**Exercise prompt**: Your task is to quote the listing below exactly, beginning with its first line and ending on the line bearing "1), 'RECTANGLE', 1.5)".

**Data provided**:
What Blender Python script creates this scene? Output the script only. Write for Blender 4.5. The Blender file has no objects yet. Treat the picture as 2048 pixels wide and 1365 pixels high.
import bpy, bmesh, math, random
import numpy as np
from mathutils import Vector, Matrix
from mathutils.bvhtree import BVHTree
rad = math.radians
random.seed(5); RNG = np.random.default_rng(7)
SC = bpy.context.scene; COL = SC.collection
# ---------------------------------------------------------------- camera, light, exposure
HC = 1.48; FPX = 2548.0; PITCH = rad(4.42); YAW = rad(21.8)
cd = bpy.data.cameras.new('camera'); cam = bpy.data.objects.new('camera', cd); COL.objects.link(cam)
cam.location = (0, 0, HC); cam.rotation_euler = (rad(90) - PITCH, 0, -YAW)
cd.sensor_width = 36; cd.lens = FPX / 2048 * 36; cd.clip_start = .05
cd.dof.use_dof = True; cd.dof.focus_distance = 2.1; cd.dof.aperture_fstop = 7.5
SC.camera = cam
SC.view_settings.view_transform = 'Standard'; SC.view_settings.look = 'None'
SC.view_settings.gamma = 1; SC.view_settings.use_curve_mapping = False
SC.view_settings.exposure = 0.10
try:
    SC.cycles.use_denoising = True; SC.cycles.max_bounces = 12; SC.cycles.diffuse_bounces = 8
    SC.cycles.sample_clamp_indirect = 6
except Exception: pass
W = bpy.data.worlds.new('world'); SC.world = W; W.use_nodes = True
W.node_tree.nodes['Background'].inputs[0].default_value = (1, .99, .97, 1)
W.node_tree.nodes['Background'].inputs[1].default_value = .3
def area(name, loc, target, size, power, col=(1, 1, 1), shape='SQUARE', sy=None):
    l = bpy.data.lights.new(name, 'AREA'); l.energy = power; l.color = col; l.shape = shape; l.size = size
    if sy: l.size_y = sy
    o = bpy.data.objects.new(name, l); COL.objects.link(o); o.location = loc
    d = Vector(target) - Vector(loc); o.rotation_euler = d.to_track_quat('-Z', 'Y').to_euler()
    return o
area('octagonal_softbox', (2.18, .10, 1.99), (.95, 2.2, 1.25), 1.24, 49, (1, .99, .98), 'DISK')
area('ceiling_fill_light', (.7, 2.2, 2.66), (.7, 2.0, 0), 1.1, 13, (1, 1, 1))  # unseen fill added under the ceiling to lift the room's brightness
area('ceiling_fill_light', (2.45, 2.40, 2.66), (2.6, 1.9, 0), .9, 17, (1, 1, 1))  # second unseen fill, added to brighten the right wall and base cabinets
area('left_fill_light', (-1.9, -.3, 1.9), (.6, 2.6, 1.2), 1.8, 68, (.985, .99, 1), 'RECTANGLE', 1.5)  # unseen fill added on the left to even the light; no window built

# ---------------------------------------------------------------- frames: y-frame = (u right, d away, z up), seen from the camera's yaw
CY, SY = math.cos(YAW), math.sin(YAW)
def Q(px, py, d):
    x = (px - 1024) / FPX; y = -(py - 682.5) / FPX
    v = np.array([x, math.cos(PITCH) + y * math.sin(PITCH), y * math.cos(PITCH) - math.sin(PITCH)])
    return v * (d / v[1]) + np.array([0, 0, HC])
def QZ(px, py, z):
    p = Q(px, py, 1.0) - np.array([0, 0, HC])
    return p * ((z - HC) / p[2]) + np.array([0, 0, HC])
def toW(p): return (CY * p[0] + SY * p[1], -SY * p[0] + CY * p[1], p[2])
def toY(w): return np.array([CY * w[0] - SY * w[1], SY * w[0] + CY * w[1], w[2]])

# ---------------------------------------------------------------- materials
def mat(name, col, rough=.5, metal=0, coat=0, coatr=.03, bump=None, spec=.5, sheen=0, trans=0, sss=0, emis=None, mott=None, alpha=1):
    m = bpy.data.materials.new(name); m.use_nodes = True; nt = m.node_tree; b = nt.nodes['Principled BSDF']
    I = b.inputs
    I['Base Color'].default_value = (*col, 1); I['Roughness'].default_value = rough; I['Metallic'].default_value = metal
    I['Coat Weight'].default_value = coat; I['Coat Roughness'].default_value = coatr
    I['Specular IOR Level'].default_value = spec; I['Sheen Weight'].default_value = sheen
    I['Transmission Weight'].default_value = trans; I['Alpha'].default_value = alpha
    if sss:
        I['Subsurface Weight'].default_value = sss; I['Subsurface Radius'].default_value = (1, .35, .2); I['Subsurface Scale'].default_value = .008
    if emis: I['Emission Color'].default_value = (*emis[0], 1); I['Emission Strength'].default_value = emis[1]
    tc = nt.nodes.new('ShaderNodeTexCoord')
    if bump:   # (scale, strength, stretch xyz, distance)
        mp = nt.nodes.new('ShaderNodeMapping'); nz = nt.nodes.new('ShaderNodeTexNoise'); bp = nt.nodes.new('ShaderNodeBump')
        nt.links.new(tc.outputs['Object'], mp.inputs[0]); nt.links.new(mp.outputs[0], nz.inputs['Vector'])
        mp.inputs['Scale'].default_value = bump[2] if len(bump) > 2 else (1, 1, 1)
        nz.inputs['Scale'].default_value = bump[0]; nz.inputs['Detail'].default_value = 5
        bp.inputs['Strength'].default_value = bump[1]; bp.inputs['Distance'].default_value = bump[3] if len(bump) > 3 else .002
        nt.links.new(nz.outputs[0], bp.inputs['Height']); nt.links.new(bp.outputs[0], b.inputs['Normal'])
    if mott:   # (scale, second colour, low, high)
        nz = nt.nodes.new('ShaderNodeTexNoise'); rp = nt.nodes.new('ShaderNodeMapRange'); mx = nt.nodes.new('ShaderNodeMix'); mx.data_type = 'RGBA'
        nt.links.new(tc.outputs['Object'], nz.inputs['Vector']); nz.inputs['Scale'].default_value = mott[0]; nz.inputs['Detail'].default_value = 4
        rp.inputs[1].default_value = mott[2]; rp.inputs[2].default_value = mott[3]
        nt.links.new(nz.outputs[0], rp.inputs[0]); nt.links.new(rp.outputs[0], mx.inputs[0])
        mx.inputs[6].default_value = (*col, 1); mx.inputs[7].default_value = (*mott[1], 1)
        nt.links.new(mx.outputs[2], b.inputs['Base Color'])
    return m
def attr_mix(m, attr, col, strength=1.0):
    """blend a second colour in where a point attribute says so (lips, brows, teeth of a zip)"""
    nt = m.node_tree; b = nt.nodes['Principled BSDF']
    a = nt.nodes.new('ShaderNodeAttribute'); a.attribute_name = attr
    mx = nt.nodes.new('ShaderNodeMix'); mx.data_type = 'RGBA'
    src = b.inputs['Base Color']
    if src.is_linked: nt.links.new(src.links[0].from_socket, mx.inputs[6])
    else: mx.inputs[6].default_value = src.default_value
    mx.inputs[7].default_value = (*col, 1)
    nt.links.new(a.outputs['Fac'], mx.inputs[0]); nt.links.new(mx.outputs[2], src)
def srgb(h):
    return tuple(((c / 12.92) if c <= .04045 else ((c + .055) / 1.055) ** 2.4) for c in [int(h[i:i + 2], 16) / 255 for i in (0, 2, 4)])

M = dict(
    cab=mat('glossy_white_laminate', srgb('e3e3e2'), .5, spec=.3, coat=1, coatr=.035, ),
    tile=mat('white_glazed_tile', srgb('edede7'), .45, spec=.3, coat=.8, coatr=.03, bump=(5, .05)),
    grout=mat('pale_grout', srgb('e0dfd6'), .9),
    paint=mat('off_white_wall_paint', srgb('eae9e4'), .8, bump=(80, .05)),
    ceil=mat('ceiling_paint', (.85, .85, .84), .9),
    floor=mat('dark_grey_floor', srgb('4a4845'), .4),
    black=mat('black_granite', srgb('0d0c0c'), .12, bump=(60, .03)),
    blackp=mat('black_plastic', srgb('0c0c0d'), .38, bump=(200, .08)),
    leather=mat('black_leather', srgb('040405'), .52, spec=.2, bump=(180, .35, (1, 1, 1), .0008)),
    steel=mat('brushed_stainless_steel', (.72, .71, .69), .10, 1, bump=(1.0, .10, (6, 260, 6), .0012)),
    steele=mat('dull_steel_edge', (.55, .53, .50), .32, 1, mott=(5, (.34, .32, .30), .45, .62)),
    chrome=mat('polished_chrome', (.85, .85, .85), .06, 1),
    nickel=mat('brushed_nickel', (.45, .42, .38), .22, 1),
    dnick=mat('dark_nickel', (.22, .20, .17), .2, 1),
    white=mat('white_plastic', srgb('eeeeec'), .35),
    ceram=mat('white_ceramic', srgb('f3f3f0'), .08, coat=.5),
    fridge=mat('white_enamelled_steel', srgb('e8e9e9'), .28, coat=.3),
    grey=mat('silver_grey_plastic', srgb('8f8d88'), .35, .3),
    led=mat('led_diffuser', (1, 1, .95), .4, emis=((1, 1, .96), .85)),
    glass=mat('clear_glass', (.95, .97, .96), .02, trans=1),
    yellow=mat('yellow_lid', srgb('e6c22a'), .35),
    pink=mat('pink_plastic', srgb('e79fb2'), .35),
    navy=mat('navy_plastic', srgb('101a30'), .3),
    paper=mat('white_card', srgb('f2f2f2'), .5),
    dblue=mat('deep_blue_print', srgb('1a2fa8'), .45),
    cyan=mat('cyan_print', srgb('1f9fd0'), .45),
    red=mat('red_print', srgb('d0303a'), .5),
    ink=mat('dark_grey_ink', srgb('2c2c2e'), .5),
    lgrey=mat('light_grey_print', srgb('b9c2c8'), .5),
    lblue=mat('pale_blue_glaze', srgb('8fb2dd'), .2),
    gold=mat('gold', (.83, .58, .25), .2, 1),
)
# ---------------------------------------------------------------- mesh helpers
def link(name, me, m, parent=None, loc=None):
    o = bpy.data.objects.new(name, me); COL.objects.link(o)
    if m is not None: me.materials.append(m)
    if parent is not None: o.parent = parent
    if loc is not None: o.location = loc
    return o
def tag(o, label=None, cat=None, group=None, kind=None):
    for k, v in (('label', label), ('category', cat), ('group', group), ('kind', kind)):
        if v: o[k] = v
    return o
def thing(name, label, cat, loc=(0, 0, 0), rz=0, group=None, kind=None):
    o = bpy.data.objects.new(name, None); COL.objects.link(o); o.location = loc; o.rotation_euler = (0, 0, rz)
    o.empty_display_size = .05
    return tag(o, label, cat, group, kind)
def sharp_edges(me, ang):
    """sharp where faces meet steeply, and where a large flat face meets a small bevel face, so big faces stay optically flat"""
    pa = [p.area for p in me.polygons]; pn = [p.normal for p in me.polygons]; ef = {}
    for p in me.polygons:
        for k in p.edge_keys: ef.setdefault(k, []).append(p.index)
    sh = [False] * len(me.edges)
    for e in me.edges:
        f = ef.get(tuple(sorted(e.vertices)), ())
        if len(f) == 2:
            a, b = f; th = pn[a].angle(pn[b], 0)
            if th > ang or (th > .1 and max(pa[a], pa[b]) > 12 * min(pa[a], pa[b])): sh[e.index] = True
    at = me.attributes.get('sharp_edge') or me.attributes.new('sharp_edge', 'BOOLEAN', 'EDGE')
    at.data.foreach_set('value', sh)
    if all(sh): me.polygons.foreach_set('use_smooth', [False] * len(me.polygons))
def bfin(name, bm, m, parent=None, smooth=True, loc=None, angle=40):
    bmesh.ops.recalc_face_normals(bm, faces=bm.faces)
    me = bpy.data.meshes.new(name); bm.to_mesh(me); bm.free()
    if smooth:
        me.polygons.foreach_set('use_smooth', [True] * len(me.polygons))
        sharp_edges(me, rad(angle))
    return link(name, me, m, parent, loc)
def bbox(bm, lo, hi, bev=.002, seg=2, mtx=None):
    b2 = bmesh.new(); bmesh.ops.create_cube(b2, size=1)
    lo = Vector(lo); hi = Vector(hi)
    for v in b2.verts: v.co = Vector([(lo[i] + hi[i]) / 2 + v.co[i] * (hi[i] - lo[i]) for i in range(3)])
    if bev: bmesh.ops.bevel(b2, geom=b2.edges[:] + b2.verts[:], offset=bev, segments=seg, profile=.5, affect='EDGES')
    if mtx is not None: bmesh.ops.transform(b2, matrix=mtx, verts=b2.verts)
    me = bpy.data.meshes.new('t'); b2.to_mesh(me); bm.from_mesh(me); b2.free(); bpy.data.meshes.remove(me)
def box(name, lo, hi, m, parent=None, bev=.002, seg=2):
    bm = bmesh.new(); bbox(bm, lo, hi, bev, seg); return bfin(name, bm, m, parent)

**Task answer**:
What Blender Python script creates this scene? Output the script only. Write for Blender 4.5. The Blender file has no objects yet. Treat the picture as 2048 pixels wide and 1365 pixels high.
import bpy, bmesh, math, random
import numpy as np
from mathutils import Vector, Matrix
from mathutils.bvhtree import BVHTree
rad = math.radians
random.seed(5); RNG = np.random.default_rng(7)
SC = bpy.context.scene; COL = SC.collection
# ---------------------------------------------------------------- camera, light, exposure
HC = 1.48; FPX = 2548.0; PITCH = rad(4.42); YAW = rad(21.8)
cd = bpy.data.cameras.new('camera'); cam = bpy.data.objects.new('camera', cd); COL.objects.link(cam)
cam.location = (0, 0, HC); cam.rotation_euler = (rad(90) - PITCH, 0, -YAW)
cd.sensor_width = 36; cd.lens = FPX / 2048 * 36; cd.clip_start = .05
cd.dof.use_dof = True; cd.dof.focus_distance = 2.1; cd.dof.aperture_fstop = 7.5
SC.camera = cam
SC.view_settings.view_transform = 'Standard'; SC.view_settings.look = 'None'
SC.view_settings.gamma = 1; SC.view_settings.use_curve_mapping = False
SC.view_settings.exposure = 0.10
try:
    SC.cycles.use_denoising = True; SC.cycles.max_bounces = 12; SC.cycles.diffuse_bounces = 8
    SC.cycles.sample_clamp_indirect = 6
except Exception: pass
W = bpy.data.worlds.new('world'); SC.world = W; W.use_nodes = True
W.node_tree.nodes['Background'].inputs[0].default_value = (1, .99, .97, 1)
W.node_tree.nodes['Background'].inputs[1].default_value = .3
def area(name, loc, target, size, power, col=(1, 1, 1), shape='SQUARE', sy=None):
    l = bpy.data.lights.new(name, 'AREA'); l.energy = power; l.color = col; l.shape = shape; l.size = size
    if sy: l.size_y = sy
    o = bpy.data.objects.new(name, l); COL.objects.link(o); o.location = loc
    d = Vector(target) - Vector(loc); o.rotation_euler = d.to_track_quat('-Z', 'Y').to_euler()
    return o
area('octagonal_softbox', (2.18, .10, 1.99), (.95, 2.2, 1.25), 1.24, 49, (1, .99, .98), 'DISK')
area('ceiling_fill_light', (.7, 2.2, 2.66), (.7, 2.0, 0), 1.1, 13, (1, 1, 1))  # unseen fill added under the ceiling to lift the room's brightness
area('ceiling_fill_light', (2.45, 2.40, 2.66), (2.6, 1.9, 0), .9, 17, (1, 1, 1))  # second unseen fill, added to brighten the right wall and base cabinets
area('left_fill_light', (-1.9, -.3, 1.9), (.6, 2.6, 1.2), 1.8, 68, (.985, .99, 1), 'RECTANGLE', 1.5)  # unseen fill added on the left to even the light; no window built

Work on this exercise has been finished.